Researchers argue that the best medium for early education is the language a child already knows and to which a child is naturally exposed in his/her social environment. Besides, studies also indicate that children, who learn in native languages stay in school longer, do better on tests, and repeat grades less often than students who do not get instruction in familiar language. English is not the medium of instruction even in developed countries like China, Germany, Japan, South Korea, France, etc.

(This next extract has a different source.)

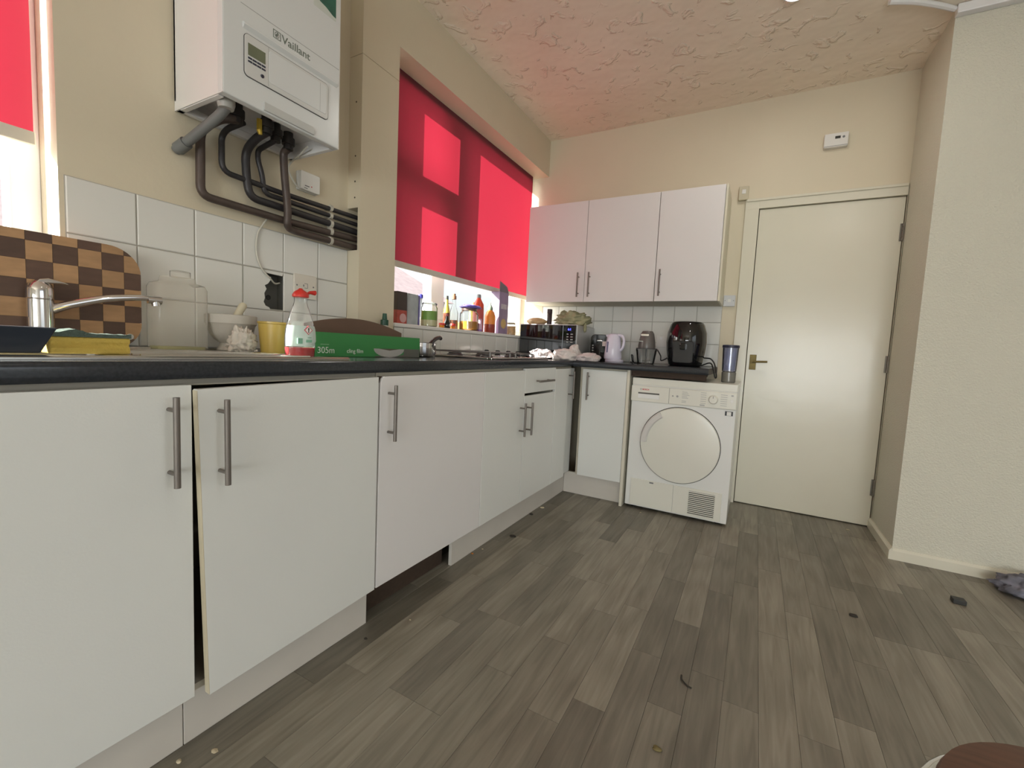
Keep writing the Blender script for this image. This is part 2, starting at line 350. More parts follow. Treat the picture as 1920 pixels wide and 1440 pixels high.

Finally, the government’s argument for the change in medium of instruction, that is, to bring public schools at par with private schools in the province, is also shaky and baseless. It is a misconception that just changing the medium of instruction in public schools from Urdu to English will bring them at par with private schools. Many factors such as school resources, curriculum, teachers’ motivation, training and accountability, parents’ education and socioeconomic status contribute to improving educational outcomes. Simply changing the medium of instruction will achieve nothing unless all these other variables are addressed as well.

The Khyber Pakhtunkhwa government needs to reconsider its decision and take steps for implementation of the decision of the previous government to embed mother tongue as medium of instruction in primary schools.